In an email on Friday morning, commission spokesperson Susan Faloon said it is “still reviewing the report and studying the issue to determine next steps.”

The answer will have big implications for utility companies like Central Maine Power and Versant Power, which, under state law, are mostly prohibited from owning plants that generate electricity.

Utility companies (CMP and Versant) used to own both the means to generate electricity (such as hydroelectric, coal, nuclear and natural gas plants) and the poles and wires that brought that electricity to homes and businesses.

That changed in the 1990s, when the Legislature forced companies to sell their generating assets and forbade them from acquiring new ones, separating the “generation” of electricity from its “transmission and distribution.” (Need a refresher on the difference between generation and distribution of electricity in Maine? Check out this piece from 2023.)

CMP and Versant have argued that energy storage should not be considered generation, and that they should therefore be able to own and control such projects.

“Battery storage has a number of potential use cases and benefits, and Versant Power believes that a number of different stakeholders can and should benefit from owning and operating battery storage,” Versant spokesperson Judy Long said in an email.

“Control of energy storage will be important to maintain stability and reliability of the grid, especially as we add more distributed generation sources. We also see potential opportunities to improve reliability and reduce constraints.”

The ability to store energy will be essential for a grid that relies on renewables like wind and solar, which generate electricity intermittently and not always at times that align with when people are using the most electricity, like at night and during the winter.

Maine is one of just a handful of states with energy storage targets. In recommendations released late last month, the Governor’s Energy Office reported that companies have installed six projects totaling 63 megawatts of utility-scale energy storage in the state. That’s about 16 percent of the way toward the goal of 400 megawatts installed by 2030.

Most of the projects installed to date are relatively small — all under 21 megawatts — and are shorter duration, meaning they can generate power for between four and six hours.

But several larger projects are in the works, including a 175-megawatt project in Gorham developed by Texas-based Plus Power that will be a resource for Maine and New England.

And in August, Maine officials announced that a former paper mill in Lincoln would be redeveloped to house the world’s largest long-duration energy storage system, an 85-megawatt facility with the ability to discharge energy for up to 100 hours over four days, enough to power between 64,000 and 85,000 homes.

Until recently, most of the energy storage in the United States took the form of hydroelectric pumped storage, typically connected to large, conventional dams.
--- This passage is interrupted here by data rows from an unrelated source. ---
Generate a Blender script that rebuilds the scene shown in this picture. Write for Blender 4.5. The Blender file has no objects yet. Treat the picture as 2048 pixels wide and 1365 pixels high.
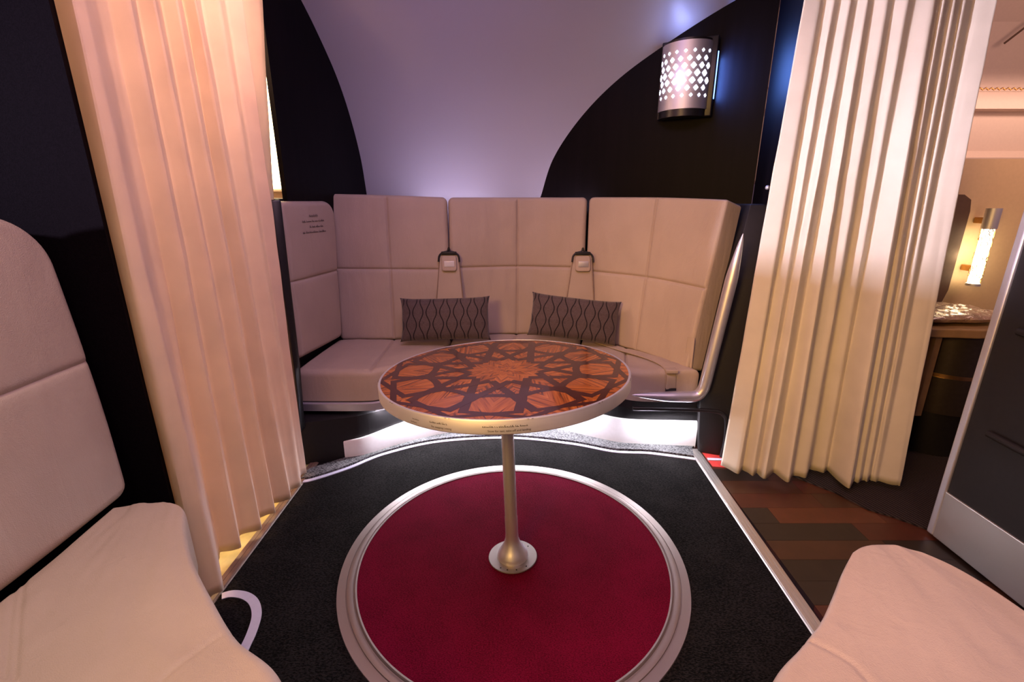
import bpy, bmesh, math, random
import numpy as np
from mathutils import Vector, Matrix, noise
random.seed(4)
S = bpy.context.scene
C = S.collection
PI = math.pi

# ------------------------------------------------------------------ camera, world, lights
cd = bpy.data.cameras.new('camera')
cd.sensor_width = 36.0
cd.lens = 16.436
cd.clip_start = 0.02
cam = bpy.data.objects.new('camera', cd)
cam.location = (0, 0, 1.25)
cam.rotation_euler = (math.radians(90 - 16.699), 0, 0)
C.objects.link(cam)
S.camera = cam

S.view_settings.view_transform = 'Standard'
S.view_settings.look = 'None'
S.view_settings.gamma = 1
S.view_settings.use_curve_mapping = False
S.view_settings.exposure = 0.9
w = bpy.data.worlds.new('world')
S.world = w
w.use_nodes = True
w.node_tree.nodes['Background'].inputs[0].default_value = (0.75, 0.42, 0.62, 1)
w.node_tree.nodes['Background'].inputs[1].default_value = 0.07


def area(name, loc, target, size, col, power, sy=None, spread=180):
    l = bpy.data.lights.new(name, 'AREA')
    l.shape = 'RECTANGLE' if sy else 'SQUARE'
    l.size = size
    if sy:
        l.size_y = sy
    l.color = col
    l.energy = power
    l.spread = math.radians(spread)
    o = bpy.data.objects.new(name, l)
    o.location = loc
    o.rotation_euler = (Vector(target) - Vector(loc)).to_track_quat('-Z', 'Y').to_euler()
    C.objects.link(o)
    return o


def point(name, loc, col, power, r=0.03):
    l = bpy.data.lights.new(name, 'POINT')
    l.color = col
    l.energy = power
    l.shadow_soft_size = r
    o = bpy.data.objects.new(name, l)
    o.location = loc
    C.objects.link(o)
    return o


# mood lighting of the cabin ceiling
area('ceiling_mood_light', (0.0, 0.9, 2.42), (0.0, 1.0, 0), 1.2, (1.0, 0.58, 0.76), 11.0, 0.8)
area('cabin_warm_light', (-0.9, -0.5, 1.75), (1.2, 2.1, 0.6), 0.5, (1.0, 0.55, 0.13), 6.0, 0.5, 76)
# light of the cabin across the aisle: it passes above the left armchair's backrest
area('cabin_cool_light', (-4.5, -0.70, 1.54), (1.35, 1.80, 1.45), 0.22, (0.86, 0.78, 1.0), 6.0, 0.22, 26)
area('left_seat_downlight', (-0.75, 0.45, 2.4), (-0.75, 0.6, 0.4), 0.2, (1.0, 0.86, 0.50), 0.9, 0.2, 70)
area('right_seat_fill_light', (0.9, 0.2, 2.4), (0.85, 0.6, 0.4), 0.25, (1.0, 0.68, 0.74), 1.5, 0.25, 80)  # unseen fill added to brighten the right armchair
area('liner_mood_light', (-0.35, 1.7, 2.40), (-0.35, 3.1, 1.5), 0.9, (0.55, 0.42, 1.0), 2.2, 0.15)
# warm galley light behind the left curtain
area('galley_light', (-1.75, 2.2, 2.25), (-1.0, 1.80, 1.9), 0.4, (1.0, 0.58, 0.36), 17, 0.4, 90)
area('galley_low_light', (-1.9, 1.6, 0.5), (-1.0, 1.6, 0.3), 0.4, (1.0, 0.55, 0.28), 8, 0.4)
# cabin beyond the right curtain
area('cabin_cove_light', (3.2, 3.18, 1.9), (3.2, 3.45, 1.55), 2.0, (1.0, 0.62, 0.48), 2.2, 0.05)
area('cabin_aisle_light', (2.7, 1.7, 2.1), (3.1, 3.3, 1.4), 0.8, (1.0, 0.58, 0.46), 7.5, 0.5)
area('liner_wash_light', (-0.1, 2.97, 1.20), (-0.1, 3.12, 1.6), 1.1, (0.80, 0.66, 1.0), 1.3, 0.05)

# ------------------------------------------------------------------ node helpers / materials


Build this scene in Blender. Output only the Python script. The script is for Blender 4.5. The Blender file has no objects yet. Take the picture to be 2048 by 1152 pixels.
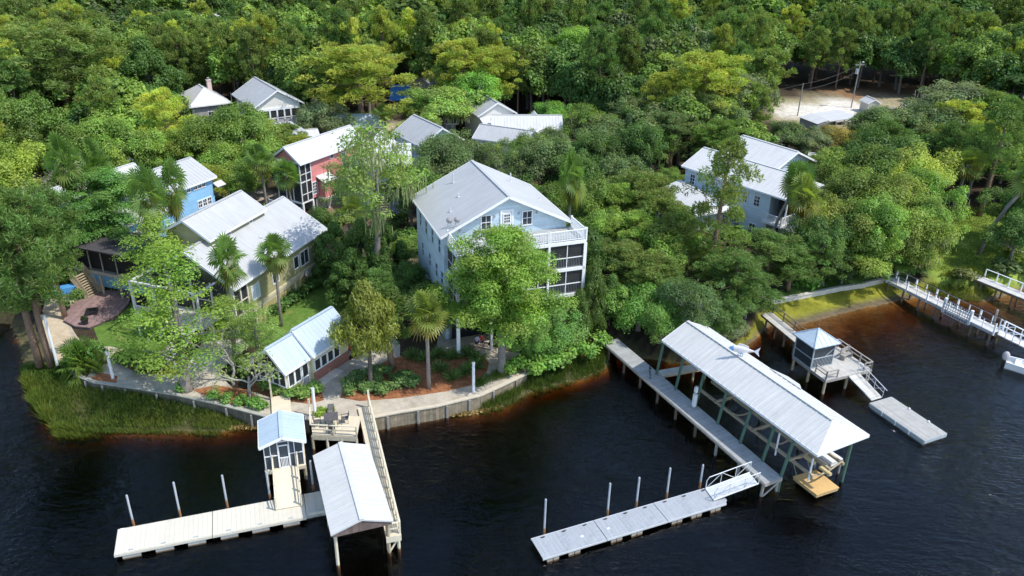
import bpy, math, random
import numpy as np
from mathutils import Vector, Matrix, Euler
PI=math.pi
scene=bpy.context.scene
COL=scene.collection
F,PITCH,ROLL,H=1613.5,math.radians(26.27),math.radians(1.28),39.0
CR,SR=math.cos(ROLL),math.sin(ROLL); CP,SP=math.cos(PITCH),math.sin(PITCH)
GZ=1.2
# ---- survey helpers: a sight line through a pixel of the 2048x1152 photo met with a level plane
def up(px,py,z=GZ):
    du,dv=px-1024,py-576
    u,v=CR*du+SR*dv,-SR*du+CR*dv
    d=(u/F, CP-v/F*SP, -SP-v/F*CP)
    t=(z-H)/d[2]
    return Vector((t*d[0],t*d[1],z))
def proj(p):
    x,y,z=p[0],p[1],p[2]-H
    yc=y*SP+z*CP; zc=y*CP-z*SP
    u=F*x/zc; v=-F*yc/zc
    return 1024+CR*u-SR*v, 576+SR*u+CR*v
def zat(p,py):
    lo,hi=0.0,38.0
    for _ in range(50):
        m=(lo+hi)/2
        if proj((p[0],p[1],m))[1]>py: lo=m
        else: hi=m
    return lo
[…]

The system is fairly intuitive: Excess electricity is used to pump water from a reservoir at the bottom of a hill up to a reservoir at the top. When electricity demand spikes, water is released from the top reservoir and sent through a turbine, generating electricity.

Most of the new storage systems in the U.S. rely on lithium-ion batteries, although pumped storage has also enjoyed somewhat of a renaissance globally, particularly in Europe, China and Australia, as a way to store lots of energy for long periods of time. Some of the projects are connected to conventional dams, particularly in Africa and China, but others, particularly in Europe, are not.

Maine will likely be able to meet its short-term energy storage goals via the competitive market, with more than 1,000 megawatts in the current interconnection queue, according to the March commission report.

But some parts of the state may have trouble attracting private investment for energy storage systems, concluded the authors of the report, in which case “There may be limited circumstances where it benefits ratepayers for T&D Utilities to own energy storage systems.”